**Data segment:**
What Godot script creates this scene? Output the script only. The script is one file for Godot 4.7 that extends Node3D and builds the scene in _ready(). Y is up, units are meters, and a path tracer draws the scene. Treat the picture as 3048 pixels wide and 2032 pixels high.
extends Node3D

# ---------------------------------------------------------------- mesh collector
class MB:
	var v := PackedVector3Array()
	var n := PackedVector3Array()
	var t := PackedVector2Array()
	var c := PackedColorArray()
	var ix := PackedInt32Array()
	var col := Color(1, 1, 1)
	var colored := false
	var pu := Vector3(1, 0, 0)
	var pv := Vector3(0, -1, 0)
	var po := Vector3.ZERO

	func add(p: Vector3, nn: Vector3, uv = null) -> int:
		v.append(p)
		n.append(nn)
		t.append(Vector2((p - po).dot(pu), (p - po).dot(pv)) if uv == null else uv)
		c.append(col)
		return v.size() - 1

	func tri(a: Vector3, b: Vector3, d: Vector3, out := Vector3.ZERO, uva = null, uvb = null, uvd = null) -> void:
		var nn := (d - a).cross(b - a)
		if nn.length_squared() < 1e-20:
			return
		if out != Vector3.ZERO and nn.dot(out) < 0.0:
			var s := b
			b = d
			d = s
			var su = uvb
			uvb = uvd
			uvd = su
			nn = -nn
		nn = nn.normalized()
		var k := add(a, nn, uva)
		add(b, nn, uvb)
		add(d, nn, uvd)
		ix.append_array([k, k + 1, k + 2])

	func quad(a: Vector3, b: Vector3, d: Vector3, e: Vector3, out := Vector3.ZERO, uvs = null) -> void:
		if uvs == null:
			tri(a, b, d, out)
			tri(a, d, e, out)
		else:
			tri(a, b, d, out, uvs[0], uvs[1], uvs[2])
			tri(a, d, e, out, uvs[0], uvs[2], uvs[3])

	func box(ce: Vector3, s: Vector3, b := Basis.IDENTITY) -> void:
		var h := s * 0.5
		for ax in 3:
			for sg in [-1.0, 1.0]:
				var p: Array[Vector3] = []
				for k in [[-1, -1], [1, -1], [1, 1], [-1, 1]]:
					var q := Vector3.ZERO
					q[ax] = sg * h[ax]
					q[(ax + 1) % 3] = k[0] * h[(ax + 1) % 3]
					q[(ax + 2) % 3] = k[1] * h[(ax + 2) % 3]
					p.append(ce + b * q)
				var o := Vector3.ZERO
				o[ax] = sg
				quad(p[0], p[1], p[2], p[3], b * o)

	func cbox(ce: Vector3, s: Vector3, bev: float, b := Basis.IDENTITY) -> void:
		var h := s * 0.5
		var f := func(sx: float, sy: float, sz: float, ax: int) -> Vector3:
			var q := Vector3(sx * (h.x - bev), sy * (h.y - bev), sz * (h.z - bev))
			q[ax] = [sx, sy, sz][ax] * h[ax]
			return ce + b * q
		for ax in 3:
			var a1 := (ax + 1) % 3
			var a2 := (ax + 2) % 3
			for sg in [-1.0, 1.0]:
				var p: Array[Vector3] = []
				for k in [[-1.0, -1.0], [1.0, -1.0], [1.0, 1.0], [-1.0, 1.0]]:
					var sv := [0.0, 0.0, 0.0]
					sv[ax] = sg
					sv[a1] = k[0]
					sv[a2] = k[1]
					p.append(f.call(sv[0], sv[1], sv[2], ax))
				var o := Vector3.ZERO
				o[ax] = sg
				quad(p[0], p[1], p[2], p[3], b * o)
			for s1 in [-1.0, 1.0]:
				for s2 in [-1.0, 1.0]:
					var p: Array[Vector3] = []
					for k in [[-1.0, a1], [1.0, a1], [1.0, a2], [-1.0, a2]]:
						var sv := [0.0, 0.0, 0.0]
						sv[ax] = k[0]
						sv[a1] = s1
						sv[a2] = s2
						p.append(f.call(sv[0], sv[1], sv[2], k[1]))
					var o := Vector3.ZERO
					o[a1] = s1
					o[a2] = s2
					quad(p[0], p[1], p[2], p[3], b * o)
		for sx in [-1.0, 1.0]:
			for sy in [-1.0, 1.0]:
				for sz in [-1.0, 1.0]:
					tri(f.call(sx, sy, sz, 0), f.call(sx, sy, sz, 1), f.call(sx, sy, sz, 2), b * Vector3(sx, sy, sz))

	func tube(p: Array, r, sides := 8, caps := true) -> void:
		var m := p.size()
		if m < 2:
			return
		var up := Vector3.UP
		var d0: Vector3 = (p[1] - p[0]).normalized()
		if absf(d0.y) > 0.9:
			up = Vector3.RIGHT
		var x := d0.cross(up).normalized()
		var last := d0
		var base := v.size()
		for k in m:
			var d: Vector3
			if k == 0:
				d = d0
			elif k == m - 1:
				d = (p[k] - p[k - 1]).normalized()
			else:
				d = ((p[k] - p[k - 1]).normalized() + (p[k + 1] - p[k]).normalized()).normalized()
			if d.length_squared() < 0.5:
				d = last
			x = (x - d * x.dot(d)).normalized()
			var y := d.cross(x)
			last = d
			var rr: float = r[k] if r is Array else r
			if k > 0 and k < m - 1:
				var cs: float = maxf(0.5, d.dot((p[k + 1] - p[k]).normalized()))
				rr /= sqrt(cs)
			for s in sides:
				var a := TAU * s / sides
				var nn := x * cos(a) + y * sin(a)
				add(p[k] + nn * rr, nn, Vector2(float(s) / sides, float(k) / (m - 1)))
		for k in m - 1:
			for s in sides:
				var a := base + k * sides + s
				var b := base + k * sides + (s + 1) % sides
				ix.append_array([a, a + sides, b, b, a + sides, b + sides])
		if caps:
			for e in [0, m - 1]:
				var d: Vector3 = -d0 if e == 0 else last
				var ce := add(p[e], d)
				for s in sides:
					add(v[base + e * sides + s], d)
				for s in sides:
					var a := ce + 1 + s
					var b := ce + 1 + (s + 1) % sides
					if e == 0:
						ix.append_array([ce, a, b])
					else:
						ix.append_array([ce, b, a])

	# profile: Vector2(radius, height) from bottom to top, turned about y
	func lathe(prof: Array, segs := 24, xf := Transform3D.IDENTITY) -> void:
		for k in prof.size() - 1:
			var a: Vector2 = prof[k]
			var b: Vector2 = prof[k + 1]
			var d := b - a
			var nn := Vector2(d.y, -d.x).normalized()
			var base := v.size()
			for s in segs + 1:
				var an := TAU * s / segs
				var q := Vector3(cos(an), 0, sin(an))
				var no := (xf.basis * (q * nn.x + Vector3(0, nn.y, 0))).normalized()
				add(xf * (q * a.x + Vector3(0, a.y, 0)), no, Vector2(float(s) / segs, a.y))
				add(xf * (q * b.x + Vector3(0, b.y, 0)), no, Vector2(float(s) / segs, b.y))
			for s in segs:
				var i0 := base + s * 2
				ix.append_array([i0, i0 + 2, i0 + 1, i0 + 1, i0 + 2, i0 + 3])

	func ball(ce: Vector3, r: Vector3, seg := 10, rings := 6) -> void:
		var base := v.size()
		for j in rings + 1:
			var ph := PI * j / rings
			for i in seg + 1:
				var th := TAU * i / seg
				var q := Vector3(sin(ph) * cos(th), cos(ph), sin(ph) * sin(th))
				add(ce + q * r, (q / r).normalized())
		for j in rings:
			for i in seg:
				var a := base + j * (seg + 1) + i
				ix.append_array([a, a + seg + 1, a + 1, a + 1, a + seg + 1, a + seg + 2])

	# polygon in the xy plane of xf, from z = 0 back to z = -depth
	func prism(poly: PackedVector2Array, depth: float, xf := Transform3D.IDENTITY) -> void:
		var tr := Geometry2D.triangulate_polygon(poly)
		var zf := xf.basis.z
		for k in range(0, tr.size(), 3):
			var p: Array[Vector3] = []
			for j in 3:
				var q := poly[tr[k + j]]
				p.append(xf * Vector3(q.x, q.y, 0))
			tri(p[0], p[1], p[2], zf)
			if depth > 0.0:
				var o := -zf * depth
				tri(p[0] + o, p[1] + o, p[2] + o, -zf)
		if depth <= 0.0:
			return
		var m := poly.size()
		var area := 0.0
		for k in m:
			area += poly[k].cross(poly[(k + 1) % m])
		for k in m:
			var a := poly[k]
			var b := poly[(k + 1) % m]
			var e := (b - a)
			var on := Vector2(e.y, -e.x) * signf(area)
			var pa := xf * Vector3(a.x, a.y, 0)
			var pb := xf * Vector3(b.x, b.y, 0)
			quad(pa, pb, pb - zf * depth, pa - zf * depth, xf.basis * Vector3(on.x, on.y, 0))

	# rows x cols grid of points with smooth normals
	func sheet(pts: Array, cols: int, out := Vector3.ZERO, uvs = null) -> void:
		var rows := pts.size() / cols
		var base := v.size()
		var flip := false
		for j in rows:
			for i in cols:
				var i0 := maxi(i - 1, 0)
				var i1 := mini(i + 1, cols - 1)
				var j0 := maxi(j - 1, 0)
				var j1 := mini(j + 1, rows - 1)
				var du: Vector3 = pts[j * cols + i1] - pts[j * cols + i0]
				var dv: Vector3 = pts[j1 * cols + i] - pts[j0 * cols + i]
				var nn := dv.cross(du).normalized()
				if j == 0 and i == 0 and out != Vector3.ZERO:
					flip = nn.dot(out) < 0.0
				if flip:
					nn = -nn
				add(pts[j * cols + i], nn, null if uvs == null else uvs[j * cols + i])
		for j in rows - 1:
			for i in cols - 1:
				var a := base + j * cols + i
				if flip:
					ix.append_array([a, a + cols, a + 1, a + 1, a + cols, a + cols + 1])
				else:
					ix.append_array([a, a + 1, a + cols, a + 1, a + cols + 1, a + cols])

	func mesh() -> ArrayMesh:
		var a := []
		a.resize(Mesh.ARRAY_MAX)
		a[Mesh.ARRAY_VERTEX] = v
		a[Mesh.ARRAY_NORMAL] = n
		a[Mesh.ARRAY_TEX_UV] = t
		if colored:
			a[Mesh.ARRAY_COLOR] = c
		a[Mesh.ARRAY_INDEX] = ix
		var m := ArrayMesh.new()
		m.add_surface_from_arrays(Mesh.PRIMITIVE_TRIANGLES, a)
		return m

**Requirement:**
Quote the listing above from its first line to the line with "tri(a, d, e, out, uvs[0], uvs[2], uvs[3])", inclusive, and add nothing.

**Exercise solution:**
What Godot script creates this scene? Output the script only. The script is one file for Godot 4.7 that extends Node3D and builds the scene in _ready(). Y is up, units are meters, and a path tracer draws the scene. Treat the picture as 3048 pixels wide and 2032 pixels high.
extends Node3D

# ---------------------------------------------------------------- mesh collector
class MB:
	var v := PackedVector3Array()
	var n := PackedVector3Array()
	var t := PackedVector2Array()
	var c := PackedColorArray()
	var ix := PackedInt32Array()
	var col := Color(1, 1, 1)
	var colored := false
	var pu := Vector3(1, 0, 0)
	var pv := Vector3(0, -1, 0)
	var po := Vector3.ZERO

	func add(p: Vector3, nn: Vector3, uv = null) -> int:
		v.append(p)
		n.append(nn)
		t.append(Vector2((p - po).dot(pu), (p - po).dot(pv)) if uv == null else uv)
		c.append(col)
		return v.size() - 1

	func tri(a: Vector3, b: Vector3, d: Vector3, out := Vector3.ZERO, uva = null, uvb = null, uvd = null) -> void:
		var nn := (d - a).cross(b - a)
		if nn.length_squared() < 1e-20:
			return
		if out != Vector3.ZERO and nn.dot(out) < 0.0:
			var s := b
			b = d
			d = s
			var su = uvb
			uvb = uvd
			uvd = su
			nn = -nn
		nn = nn.normalized()
		var k := add(a, nn, uva)
		add(b, nn, uvb)
		add(d, nn, uvd)
		ix.append_array([k, k + 1, k + 2])

	func quad(a: Vector3, b: Vector3, d: Vector3, e: Vector3, out := Vector3.ZERO, uvs = null) -> void:
		if uvs == null:
			tri(a, b, d, out)
			tri(a, d, e, out)
		else:
			tri(a, b, d, out, uvs[0], uvs[1], uvs[2])
			tri(a, d, e, out, uvs[0], uvs[2], uvs[3])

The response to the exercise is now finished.